[TASK DIRECTIONS]: Transcribe the material in full. Nothing should differ except that the pictures are left out.

[DATASET EXTRACT]:
— Start —

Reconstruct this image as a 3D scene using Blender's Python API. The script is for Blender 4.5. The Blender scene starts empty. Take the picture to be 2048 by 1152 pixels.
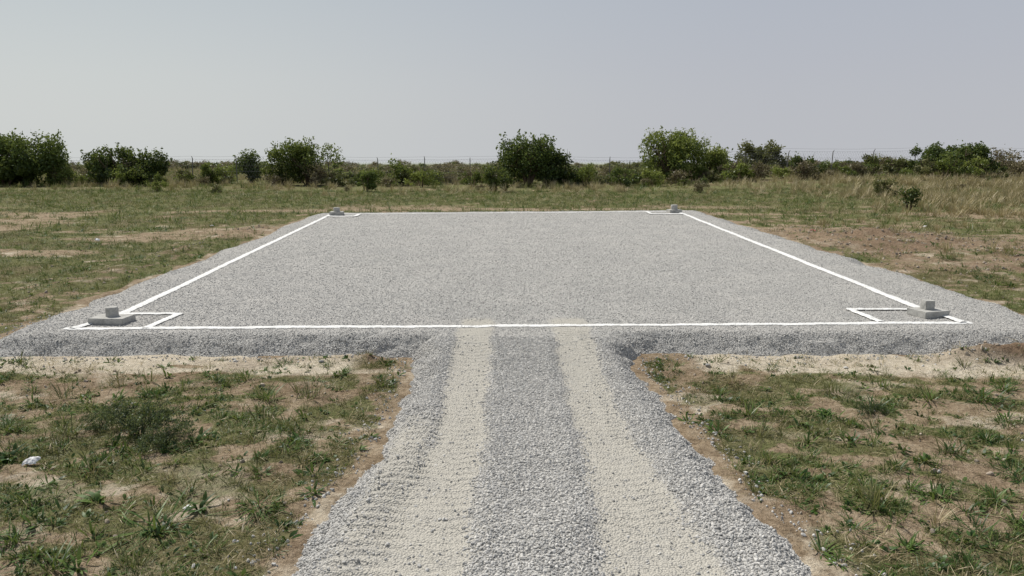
import bpy, math, numpy as np
from mathutils import Vector
rng = np.random.default_rng(11)
scene = bpy.context.scene
COL = scene.collection

# ------------------------------------------------------------------ noise
TAB = np.random.default_rng(5).random((256, 256))
def vn(x, y, s=0):
    x = np.asarray(x, float) + s*17.31; y = np.asarray(y, float) + s*9.77
    xi = np.floor(x).astype(int); yi = np.floor(y).astype(int)
    fx = x-xi; fy = y-yi
    fx = fx*fx*(3-2*fx); fy = fy*fy*(3-2*fy)
    a = TAB[xi & 255, yi & 255]; b = TAB[(xi+1) & 255, yi & 255]
    c = TAB[xi & 255, (yi+1) & 255]; d = TAB[(xi+1) & 255, (yi+1) & 255]
    return (a*(1-fx)+b*fx)*(1-fy)+(c*(1-fx)+d*fx)*fy
def fbm(x, y, s=0, o=4):
    r = 0; a = .5; t = 0
    for i in range(o):
        r = r+a*vn(np.asarray(x)*2**i, np.asarray(y)*2**i, s+i*3); t += a; a *= .5
    return r/t
def ss(a, b, x):
    t = np.clip((np.asarray(x, float)-a)/(b-a), 0, 1)
    return t*t*(3-2*t)

# ------------------------------------------------------------------ place functions
def seg_in(x, y, ax, ay, bx, by):
    L = math.hypot(bx-ax, by-ay)
    return ((bx-ax)*(y-ay)-(by-ay)*(x-ax))/L
PA, PB, PC, PD = (-6.95, 9.30), (7.95, 9.56), (7.65, 31.6), (-7.75, 30.0)
def pad_d(x, y):
    wob = (fbm(x*1.3, y*1.3, 40)-.5)*.34
    f = seg_in(x, y, *PA, *PB)+(fbm(x*1.1, y*.5, 44)-.5)*.16+(fbm(x*5, y*9, 45, 3)-.5)*.09
    return f, seg_in(x, y, *PB, *PC)+wob*1.6, seg_in(x, y, *PC, *PD)+wob, seg_in(x, y, *PD, *PA)+wob*1.6
def drive_d(x, y):
    wob = (fbm(x*1.2, y*1.2, 50)-.5)*.18+(fbm(x*7, y*7, 52, 2)-.5)*.14
    flare = .10*ss(9.0, 9.6, y)
    l = x+1.27+wob+flare+.26*ss(6.4, 4.2, y)
    r = (1.54+np.clip(9.3-y, 0, 9)*.062)-x+wob+flare+.14*ss(5.8, 4.2, y)
    return l, r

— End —

[THE ANSWER]:
Reconstruct this image as a 3D scene using Blender's Python API. The script is for Blender 4.5. The Blender scene starts empty. Take the picture to be 2048 by 1152 pixels.
import bpy, math, numpy as np
from mathutils import Vector
rng = np.random.default_rng(11)
scene = bpy.context.scene
COL = scene.collection

# ------------------------------------------------------------------ noise
TAB = np.random.default_rng(5).random((256, 256))
def vn(x, y, s=0):
    x = np.asarray(x, float) + s*17.31; y = np.asarray(y, float) + s*9.77
    xi = np.floor(x).astype(int); yi = np.floor(y).astype(int)
    fx = x-xi; fy = y-yi
    fx = fx*fx*(3-2*fx); fy = fy*fy*(3-2*fy)
    a = TAB[xi & 255, yi & 255]; b = TAB[(xi+1) & 255, yi & 255]
    c = TAB[xi & 255, (yi+1) & 255]; d = TAB[(xi+1) & 255, (yi+1) & 255]
    return (a*(1-fx)+b*fx)*(1-fy)+(c*(1-fx)+d*fx)*fy
def fbm(x, y, s=0, o=4):
    r = 0; a = .5; t = 0
    for i in range(o):
        r = r+a*vn(np.asarray(x)*2**i, np.asarray(y)*2**i, s+i*3); t += a; a *= .5
    return r/t
def ss(a, b, x):
    t = np.clip((np.asarray(x, float)-a)/(b-a), 0, 1)
    return t*t*(3-2*t)

# ------------------------------------------------------------------ place functions
def seg_in(x, y, ax, ay, bx, by):
    L = math.hypot(bx-ax, by-ay)
    return ((bx-ax)*(y-ay)-(by-ay)*(x-ax))/L
PA, PB, PC, PD = (-6.95, 9.30), (7.95, 9.56), (7.65, 31.6), (-7.75, 30.0)
def pad_d(x, y):
    wob = (fbm(x*1.3, y*1.3, 40)-.5)*.34
    f = seg_in(x, y, *PA, *PB)+(fbm(x*1.1, y*.5, 44)-.5)*.16+(fbm(x*5, y*9, 45, 3)-.5)*.09
    return f, seg_in(x, y, *PB, *PC)+wob*1.6, seg_in(x, y, *PC, *PD)+wob, seg_in(x, y, *PD, *PA)+wob*1.6
def drive_d(x, y):
    wob = (fbm(x*1.2, y*1.2, 50)-.5)*.18+(fbm(x*7, y*7, 52, 2)-.5)*.14
    flare = .10*ss(9.0, 9.6, y)
    l = x+1.27+wob+flare+.26*ss(6.4, 4.2, y)
    r = (1.54+np.clip(9.3-y, 0, 9)*.062)-x+wob+flare+.14*ss(5.8, 4.2, y)
    return l, r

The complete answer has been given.